- [What is expected] Reproduce the material that follows, please, but only from its first line to the line containing "random.seed(7)", inclusive.

- [Given material]
★ ★ ★ ★ ★ ★ ★
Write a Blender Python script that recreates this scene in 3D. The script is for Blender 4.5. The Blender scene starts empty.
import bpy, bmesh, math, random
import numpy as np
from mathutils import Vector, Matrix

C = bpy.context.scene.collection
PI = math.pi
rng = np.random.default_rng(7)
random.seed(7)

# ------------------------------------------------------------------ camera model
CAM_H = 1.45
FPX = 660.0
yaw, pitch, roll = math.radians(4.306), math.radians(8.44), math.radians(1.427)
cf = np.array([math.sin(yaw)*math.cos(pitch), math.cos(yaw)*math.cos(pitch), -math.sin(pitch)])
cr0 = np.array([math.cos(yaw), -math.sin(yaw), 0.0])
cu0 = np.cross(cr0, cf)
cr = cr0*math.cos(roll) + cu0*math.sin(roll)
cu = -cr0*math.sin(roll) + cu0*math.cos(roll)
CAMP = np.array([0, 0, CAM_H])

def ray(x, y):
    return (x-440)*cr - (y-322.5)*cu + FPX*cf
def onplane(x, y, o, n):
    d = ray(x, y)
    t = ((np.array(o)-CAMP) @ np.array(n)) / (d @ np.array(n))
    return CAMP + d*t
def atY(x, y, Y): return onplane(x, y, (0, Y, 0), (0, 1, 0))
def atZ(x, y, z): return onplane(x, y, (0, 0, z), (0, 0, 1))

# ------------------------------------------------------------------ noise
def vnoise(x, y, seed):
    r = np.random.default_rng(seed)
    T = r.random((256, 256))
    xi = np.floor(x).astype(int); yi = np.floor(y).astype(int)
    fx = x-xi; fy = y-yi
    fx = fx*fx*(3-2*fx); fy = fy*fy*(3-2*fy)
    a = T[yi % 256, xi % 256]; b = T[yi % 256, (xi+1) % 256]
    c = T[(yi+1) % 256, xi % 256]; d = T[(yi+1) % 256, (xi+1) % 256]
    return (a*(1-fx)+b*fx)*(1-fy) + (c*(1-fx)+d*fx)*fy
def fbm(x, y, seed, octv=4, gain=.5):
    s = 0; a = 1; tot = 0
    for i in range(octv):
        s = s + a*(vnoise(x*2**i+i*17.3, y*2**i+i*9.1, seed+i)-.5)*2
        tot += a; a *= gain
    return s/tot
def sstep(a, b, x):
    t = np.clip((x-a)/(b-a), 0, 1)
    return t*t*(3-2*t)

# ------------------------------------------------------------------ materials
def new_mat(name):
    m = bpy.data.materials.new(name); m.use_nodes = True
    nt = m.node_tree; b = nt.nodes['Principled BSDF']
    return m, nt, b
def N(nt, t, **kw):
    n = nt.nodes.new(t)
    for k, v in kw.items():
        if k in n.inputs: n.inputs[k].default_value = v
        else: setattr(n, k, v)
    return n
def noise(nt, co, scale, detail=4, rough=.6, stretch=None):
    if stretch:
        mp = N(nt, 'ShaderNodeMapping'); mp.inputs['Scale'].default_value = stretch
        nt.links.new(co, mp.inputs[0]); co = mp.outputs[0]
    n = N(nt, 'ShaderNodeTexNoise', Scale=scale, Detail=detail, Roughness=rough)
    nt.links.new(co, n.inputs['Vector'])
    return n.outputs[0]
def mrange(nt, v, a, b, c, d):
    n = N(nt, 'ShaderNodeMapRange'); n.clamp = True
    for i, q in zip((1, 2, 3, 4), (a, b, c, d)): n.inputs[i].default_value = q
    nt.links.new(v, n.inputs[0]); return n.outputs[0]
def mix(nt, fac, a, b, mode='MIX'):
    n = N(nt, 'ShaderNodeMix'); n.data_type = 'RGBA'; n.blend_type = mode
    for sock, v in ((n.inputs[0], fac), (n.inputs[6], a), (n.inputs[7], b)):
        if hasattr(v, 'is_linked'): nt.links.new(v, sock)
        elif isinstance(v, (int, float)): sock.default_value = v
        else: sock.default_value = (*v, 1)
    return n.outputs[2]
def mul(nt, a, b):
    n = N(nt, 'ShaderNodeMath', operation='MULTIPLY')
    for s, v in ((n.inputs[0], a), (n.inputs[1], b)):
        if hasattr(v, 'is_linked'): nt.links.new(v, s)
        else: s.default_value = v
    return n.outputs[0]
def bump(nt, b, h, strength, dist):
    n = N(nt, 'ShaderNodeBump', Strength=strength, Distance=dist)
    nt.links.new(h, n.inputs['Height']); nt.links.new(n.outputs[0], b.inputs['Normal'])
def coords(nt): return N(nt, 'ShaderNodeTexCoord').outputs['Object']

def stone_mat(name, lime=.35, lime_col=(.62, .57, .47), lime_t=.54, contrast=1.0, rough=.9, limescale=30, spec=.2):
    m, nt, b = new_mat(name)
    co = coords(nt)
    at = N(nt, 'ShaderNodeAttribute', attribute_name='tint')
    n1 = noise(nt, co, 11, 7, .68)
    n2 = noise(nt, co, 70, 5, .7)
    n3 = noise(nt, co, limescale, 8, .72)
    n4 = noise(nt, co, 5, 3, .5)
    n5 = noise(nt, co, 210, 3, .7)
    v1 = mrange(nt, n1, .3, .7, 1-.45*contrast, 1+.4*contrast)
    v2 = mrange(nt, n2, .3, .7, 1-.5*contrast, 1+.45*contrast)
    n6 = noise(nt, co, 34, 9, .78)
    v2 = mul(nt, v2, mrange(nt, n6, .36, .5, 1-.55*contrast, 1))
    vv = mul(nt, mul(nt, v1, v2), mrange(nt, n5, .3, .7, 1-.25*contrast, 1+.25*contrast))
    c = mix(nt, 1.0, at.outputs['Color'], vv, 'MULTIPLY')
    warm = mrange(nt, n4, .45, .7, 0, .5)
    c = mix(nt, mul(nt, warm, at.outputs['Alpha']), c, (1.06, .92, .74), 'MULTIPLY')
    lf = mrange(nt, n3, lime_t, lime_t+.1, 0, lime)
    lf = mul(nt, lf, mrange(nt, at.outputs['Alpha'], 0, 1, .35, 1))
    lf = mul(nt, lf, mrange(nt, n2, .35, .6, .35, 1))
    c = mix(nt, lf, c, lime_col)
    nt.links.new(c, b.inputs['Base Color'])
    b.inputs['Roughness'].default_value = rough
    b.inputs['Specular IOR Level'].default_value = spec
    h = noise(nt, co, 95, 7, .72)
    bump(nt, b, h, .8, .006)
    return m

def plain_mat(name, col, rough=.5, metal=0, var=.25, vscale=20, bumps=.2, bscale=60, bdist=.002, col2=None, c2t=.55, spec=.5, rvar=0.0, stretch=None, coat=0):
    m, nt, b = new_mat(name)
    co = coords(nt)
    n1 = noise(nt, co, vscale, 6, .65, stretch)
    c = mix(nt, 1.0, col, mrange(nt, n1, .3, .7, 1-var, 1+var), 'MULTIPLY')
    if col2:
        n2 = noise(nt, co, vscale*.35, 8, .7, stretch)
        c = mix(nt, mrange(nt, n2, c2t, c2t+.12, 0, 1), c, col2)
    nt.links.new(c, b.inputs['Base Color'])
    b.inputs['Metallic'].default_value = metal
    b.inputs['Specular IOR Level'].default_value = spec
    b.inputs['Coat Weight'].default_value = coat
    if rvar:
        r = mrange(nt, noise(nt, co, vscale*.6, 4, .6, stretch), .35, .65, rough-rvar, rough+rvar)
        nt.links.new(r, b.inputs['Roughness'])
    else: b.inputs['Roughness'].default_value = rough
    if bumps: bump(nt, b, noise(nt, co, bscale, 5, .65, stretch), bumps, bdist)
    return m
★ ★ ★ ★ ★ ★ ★
- [Task response]
Write a Blender Python script that recreates this scene in 3D. The script is for Blender 4.5. The Blender scene starts empty.
import bpy, bmesh, math, random
import numpy as np
from mathutils import Vector, Matrix

C = bpy.context.scene.collection
PI = math.pi
rng = np.random.default_rng(7)
random.seed(7)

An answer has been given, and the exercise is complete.